16. Abraham Lincoln

Abraham Lincoln Birthplace National Historical Park (Hodgenville, Kentucky) commemorates Lincoln’s birth on February 12, 1809, in the family’s one-room log cabin at their frontier farm named Sinking Spring. The original log cabin was lost, but a memorial building enshrines a similar nineteenth-century cabin. Lincoln only lived here two years before the family relocated about ten miles away to a new homestead, Knob Creek Farm. When Lincoln was seven years old, the family moved yet again to establish a new homestead in Spencer County, Indiana. These childhood farms are now designated as a National Historical Site and a National Park, respectively, and both feature recreation log cabins. Lincoln had only a smattering of formal education, but he was a tremendous reader who, largely, taught himself. He grew up accustomed to farm labor, and years later the nickname of “Rail Splitter” would celebrate his rural, common man roots as he ran for political office.

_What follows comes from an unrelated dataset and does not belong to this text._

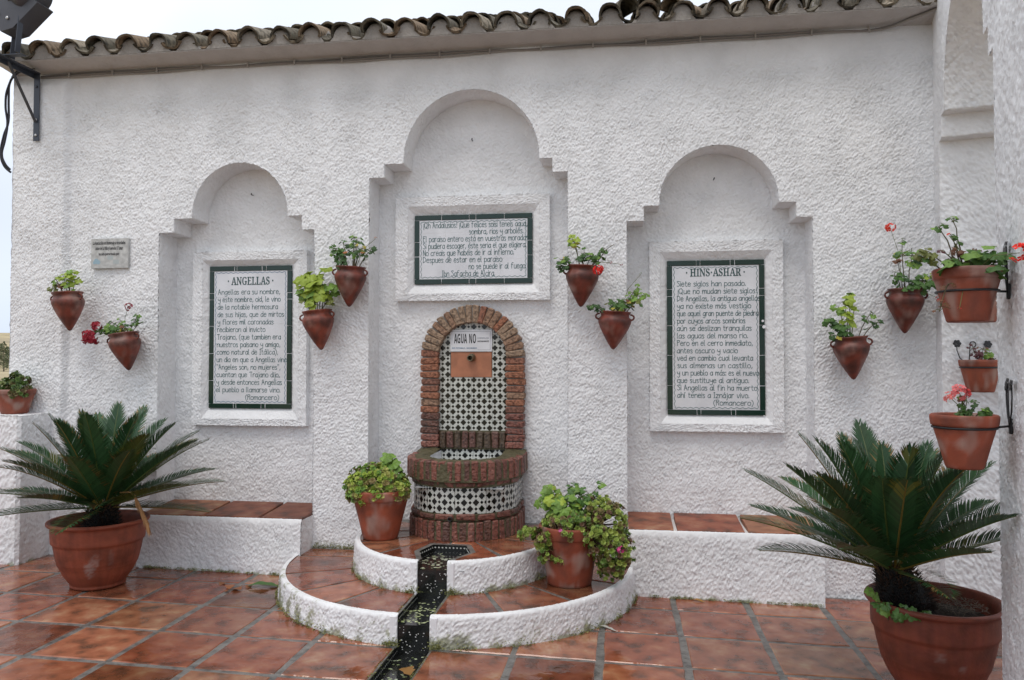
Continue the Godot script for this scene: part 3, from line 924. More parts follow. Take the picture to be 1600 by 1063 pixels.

Two presidents were born here in Kentucky, both in log cabins, about 90 miles and 9 months apart:  Abraham Lincoln and Jefferson Davis. Davis' father decided to move to Mississippi to engage in the cotton business while the Lincolns moved north to Illinois. The rest, as they say, is history. . . Just a couple of hours down the road from my home, I have been to the Lincoln sites several times and have never quite gotten on board with the grandiose Greek-style temple that houses the memorial cabin. Of all the log-cabin presidents, Lincoln's rural roots are certainly the most iconic and well-known. His boyhood home site just down the road with an open field, split-rail fence, and several period structures gives a better feeling for his quiet beginning in this hills of KY. While the enshrined cabin did not belong to the Lincoln family, it is original to the same time and I am quite pleased with the abstracted image of the hand-built chimney.